• Set problem: Will you quote precisely the lines that run from the top of the material below to the line containing "greypillow('grey pillow corner", both ends included?

Start of Dataset excerpt

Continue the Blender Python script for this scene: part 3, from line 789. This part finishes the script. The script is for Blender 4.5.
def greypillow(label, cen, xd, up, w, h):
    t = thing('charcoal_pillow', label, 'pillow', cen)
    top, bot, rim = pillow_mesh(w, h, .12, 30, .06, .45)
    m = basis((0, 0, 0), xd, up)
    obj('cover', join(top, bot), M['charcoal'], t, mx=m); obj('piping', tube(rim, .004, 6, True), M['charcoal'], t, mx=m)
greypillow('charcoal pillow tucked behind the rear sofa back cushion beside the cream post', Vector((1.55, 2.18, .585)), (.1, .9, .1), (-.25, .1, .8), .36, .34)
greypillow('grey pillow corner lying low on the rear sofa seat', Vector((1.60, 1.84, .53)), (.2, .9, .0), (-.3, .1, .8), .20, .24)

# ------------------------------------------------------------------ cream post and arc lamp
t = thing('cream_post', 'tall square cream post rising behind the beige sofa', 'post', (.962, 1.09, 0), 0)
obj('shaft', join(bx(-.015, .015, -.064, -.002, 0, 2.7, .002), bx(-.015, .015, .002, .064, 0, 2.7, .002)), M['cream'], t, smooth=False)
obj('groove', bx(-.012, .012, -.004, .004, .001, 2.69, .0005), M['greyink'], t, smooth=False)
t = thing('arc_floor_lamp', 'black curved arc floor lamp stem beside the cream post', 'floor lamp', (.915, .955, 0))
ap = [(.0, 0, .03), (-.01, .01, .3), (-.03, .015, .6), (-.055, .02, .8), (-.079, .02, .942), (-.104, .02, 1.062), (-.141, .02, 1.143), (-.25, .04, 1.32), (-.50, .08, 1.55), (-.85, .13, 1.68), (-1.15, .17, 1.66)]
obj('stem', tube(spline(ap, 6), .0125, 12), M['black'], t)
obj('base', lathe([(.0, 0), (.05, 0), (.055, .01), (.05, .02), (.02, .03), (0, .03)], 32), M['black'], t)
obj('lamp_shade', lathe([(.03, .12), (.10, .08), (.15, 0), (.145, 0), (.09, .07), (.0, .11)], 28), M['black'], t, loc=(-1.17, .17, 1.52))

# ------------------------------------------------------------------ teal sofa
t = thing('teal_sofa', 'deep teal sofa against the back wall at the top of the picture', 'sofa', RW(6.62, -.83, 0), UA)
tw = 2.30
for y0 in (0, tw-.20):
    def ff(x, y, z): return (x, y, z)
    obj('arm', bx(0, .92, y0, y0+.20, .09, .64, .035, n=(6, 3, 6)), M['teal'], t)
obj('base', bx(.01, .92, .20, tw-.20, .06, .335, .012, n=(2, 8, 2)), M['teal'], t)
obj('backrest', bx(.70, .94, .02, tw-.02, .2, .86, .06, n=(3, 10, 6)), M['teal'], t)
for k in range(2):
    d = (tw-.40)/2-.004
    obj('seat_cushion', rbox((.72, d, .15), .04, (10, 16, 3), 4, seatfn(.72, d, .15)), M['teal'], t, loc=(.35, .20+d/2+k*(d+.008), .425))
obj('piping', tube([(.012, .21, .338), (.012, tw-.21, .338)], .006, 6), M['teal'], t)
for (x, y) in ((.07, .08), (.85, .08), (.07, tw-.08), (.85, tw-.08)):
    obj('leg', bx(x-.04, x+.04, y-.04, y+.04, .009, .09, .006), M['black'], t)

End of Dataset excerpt

• Answer in full:
Continue the Blender Python script for this scene: part 3, from line 789. This part finishes the script. The script is for Blender 4.5.
def greypillow(label, cen, xd, up, w, h):
    t = thing('charcoal_pillow', label, 'pillow', cen)
    top, bot, rim = pillow_mesh(w, h, .12, 30, .06, .45)
    m = basis((0, 0, 0), xd, up)
    obj('cover', join(top, bot), M['charcoal'], t, mx=m); obj('piping', tube(rim, .004, 6, True), M['charcoal'], t, mx=m)
greypillow('charcoal pillow tucked behind the rear sofa back cushion beside the cream post', Vector((1.55, 2.18, .585)), (.1, .9, .1), (-.25, .1, .8), .36, .34)
greypillow('grey pillow corner lying low on the rear sofa seat', Vector((1.60, 1.84, .53)), (.2, .9, .0), (-.3, .1, .8), .20, .24)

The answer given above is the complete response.